In the midst of continuing complexity and uncertainty, a suggestion has been made by 2 academic economists, Jeremy Bulow and Paul Klemperer, in a paper entitled “Equity Recourse Notes: Creating Counter-cyclical Bank Capital”, that consideration be given to an alternative form of what amounts to “bail-in-able” capital- the ERN.

In essence, ERNs are a form of debt, whose currently-due payments convert into equity if the issuing bank suffers a substantial decline in share price- i.e., below a trigger level set at the time of issuance and applicable on the date when any payment under the ERN is due. They are a form of contingent capital (an area in which Awbury has expertise), but not of the “all-or-nothing” form that CoCos take (whether by conversion to equity, or write-off of principal), except in bankruptcy when they are intended to convert fully into shares (with the number issued being equal to the face value of the ERN divided by the pre-set trigger price.)

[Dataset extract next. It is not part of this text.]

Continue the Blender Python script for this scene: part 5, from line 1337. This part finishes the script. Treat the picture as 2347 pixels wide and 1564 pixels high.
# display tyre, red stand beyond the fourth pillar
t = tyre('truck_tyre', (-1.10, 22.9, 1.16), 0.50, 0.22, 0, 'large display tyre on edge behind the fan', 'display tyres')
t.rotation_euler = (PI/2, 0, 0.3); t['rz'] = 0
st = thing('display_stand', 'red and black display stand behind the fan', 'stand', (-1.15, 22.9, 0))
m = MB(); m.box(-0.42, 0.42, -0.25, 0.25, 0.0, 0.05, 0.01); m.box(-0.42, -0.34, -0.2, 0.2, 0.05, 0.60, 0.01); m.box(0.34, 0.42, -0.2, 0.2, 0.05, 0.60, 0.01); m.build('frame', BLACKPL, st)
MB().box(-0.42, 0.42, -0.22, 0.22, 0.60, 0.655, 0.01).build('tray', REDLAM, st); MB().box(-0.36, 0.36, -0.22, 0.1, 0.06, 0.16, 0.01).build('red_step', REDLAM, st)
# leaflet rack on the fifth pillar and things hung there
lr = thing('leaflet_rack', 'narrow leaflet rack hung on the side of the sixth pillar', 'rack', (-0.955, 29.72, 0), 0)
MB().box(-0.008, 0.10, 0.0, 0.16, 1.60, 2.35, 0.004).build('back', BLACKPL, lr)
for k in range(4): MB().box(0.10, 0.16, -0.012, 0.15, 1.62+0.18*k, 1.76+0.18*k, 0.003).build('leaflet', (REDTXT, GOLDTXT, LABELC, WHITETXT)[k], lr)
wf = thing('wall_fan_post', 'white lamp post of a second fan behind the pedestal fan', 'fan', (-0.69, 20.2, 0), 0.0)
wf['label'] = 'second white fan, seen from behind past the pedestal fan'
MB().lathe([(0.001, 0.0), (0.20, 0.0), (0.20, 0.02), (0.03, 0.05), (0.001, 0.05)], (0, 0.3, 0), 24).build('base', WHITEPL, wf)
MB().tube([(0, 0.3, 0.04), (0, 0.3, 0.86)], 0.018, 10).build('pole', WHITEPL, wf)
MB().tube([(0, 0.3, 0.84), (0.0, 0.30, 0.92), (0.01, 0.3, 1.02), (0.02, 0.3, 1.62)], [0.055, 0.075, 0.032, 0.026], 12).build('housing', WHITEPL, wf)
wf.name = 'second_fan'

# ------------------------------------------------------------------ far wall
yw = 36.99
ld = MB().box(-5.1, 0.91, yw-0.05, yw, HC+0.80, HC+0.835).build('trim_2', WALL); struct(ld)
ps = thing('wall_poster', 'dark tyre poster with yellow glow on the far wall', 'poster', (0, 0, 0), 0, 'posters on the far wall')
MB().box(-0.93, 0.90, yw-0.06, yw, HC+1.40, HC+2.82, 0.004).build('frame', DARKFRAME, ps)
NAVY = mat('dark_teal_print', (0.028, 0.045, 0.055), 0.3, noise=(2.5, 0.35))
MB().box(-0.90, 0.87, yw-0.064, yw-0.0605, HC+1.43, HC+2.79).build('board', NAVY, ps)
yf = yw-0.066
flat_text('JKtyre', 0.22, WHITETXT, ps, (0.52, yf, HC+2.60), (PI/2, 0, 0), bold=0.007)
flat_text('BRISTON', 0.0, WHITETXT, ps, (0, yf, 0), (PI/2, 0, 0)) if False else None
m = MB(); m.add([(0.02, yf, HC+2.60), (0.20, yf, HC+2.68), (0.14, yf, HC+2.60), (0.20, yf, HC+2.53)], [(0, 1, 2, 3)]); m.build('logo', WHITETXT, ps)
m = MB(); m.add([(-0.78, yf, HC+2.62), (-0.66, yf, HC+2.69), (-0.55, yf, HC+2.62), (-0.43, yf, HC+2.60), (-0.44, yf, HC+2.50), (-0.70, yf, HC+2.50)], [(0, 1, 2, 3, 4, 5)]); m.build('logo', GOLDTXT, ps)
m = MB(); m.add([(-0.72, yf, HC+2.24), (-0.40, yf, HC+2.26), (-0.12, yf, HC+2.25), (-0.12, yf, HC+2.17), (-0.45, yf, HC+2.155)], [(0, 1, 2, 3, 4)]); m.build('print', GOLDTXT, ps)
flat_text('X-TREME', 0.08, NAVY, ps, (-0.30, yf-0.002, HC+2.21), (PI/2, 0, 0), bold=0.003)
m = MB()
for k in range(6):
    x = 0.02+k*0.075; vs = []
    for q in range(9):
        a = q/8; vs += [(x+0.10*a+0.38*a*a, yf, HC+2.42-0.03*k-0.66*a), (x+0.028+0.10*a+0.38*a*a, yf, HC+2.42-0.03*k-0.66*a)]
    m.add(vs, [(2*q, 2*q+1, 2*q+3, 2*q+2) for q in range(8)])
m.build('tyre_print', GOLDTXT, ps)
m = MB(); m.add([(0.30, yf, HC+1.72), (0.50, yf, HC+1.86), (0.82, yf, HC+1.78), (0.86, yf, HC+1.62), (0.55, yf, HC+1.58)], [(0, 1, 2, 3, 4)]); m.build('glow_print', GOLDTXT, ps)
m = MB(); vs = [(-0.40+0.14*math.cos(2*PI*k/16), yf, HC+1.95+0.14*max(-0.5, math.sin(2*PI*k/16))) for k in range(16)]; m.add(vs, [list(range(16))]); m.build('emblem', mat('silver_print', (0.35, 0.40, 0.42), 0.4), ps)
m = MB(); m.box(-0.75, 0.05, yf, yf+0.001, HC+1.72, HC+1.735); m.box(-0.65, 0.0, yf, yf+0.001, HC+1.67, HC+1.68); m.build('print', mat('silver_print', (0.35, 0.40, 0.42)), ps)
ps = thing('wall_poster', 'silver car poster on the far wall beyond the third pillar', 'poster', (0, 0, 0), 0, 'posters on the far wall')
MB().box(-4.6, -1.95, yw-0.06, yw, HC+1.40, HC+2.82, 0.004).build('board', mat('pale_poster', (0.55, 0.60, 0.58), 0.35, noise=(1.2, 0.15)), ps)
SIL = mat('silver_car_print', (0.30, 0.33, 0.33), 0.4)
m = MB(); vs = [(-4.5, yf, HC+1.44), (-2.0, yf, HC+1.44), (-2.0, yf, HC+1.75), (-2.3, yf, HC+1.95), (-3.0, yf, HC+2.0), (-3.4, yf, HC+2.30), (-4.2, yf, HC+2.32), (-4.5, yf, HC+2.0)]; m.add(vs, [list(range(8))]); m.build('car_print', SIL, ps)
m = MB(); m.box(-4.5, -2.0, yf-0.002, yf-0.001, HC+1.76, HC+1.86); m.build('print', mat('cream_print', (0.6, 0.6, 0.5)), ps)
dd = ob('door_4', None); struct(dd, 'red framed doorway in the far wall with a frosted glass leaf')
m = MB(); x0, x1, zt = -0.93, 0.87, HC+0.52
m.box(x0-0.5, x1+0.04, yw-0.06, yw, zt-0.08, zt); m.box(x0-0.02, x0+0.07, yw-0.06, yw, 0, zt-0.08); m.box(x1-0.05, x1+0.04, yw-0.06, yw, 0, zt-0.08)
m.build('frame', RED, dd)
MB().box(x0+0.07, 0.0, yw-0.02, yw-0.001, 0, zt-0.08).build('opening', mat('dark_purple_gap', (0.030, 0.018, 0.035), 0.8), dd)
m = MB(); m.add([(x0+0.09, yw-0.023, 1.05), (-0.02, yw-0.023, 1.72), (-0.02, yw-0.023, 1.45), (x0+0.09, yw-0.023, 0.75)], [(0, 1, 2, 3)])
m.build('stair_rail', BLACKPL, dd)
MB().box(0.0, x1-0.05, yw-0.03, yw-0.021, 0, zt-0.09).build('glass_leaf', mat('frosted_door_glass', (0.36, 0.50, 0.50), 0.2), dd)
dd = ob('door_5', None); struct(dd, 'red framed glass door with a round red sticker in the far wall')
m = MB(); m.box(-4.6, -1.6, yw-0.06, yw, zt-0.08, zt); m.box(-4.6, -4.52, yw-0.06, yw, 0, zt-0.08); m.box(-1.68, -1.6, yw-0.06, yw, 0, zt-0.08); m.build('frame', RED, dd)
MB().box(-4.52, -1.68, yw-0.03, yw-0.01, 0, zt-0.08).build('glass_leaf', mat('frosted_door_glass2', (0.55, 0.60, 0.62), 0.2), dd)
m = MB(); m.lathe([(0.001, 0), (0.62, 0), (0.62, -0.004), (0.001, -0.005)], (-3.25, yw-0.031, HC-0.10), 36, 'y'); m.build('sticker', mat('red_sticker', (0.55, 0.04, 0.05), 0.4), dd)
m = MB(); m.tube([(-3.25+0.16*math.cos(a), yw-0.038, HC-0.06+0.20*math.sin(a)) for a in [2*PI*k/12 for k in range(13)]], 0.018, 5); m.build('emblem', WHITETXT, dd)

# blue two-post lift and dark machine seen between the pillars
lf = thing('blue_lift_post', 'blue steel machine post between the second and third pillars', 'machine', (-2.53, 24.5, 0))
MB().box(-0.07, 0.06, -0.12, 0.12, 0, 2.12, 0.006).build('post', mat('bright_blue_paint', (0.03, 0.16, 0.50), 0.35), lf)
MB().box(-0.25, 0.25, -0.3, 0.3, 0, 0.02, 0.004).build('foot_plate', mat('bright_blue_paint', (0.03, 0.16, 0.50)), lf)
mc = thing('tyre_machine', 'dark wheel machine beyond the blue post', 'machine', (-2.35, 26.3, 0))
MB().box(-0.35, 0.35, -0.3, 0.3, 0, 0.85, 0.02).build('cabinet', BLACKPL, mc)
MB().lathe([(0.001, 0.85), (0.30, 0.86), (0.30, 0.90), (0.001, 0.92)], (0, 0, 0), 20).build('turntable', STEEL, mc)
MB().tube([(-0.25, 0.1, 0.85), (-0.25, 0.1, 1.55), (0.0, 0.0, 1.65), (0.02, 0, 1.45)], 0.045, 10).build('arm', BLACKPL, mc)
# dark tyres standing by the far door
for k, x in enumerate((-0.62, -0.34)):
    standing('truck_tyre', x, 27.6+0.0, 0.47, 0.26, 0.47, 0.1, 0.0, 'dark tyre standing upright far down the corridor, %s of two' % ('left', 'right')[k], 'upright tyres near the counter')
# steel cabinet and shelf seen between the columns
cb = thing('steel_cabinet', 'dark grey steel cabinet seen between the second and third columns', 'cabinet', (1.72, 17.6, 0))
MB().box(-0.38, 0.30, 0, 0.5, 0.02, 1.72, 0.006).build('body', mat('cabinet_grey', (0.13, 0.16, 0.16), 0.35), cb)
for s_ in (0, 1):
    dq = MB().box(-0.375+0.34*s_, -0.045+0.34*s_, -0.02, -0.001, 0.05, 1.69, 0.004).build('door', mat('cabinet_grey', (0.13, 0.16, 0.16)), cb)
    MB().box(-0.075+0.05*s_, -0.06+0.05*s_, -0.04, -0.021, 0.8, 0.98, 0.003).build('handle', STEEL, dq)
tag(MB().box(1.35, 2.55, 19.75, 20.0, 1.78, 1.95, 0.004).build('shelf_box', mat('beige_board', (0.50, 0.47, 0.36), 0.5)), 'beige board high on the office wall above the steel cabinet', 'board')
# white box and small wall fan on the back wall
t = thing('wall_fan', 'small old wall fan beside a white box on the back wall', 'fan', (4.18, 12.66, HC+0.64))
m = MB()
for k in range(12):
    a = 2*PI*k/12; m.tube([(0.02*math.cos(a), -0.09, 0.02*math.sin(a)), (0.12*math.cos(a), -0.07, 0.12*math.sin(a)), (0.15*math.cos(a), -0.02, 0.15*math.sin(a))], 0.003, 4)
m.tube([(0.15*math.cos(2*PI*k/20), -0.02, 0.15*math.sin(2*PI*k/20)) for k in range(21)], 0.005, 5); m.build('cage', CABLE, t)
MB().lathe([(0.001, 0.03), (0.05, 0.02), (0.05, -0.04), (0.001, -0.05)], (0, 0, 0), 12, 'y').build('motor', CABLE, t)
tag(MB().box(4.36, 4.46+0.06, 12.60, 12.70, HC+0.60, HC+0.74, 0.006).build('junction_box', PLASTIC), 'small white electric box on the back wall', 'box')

It is axiomatic that an ERN converts based upon a market trigger; whereas CoCos approved for bank capital convert based upon regulatory triggers. CoCos address regulatory capital; ERNs address economic capital. CoCos are vulnerable (strange as it may seem) to forbearance by a regulator; whereas ERNs would convert automatically, but gradually. Regulatory behaviour can be a “wilderness of mirrors” because of concerns that forcing recapitalization can potentially exacerbate a potentially delicate situation. ERNs also remove the incentive for a bank to manipulate regulatory measures, as the conversion is independent of its regulatory capital position.

ERNs can also act as counter-cyclical buffers, as they create new capital in an environment when raising traditional capital may be impossible, or viewed as prohibitively expensive by a bank management “hoping for the best”.

Of course, as always, the “devil is in the detail”, but it is our view that having a further mechanism for providing banks with capital in times of stress, which is transparent and gradual in its impact, is something to be welcomed; and rational bank managements, as well as regulators, should give serious consideration to adding ERNs to their inventory of capital and risk management tools.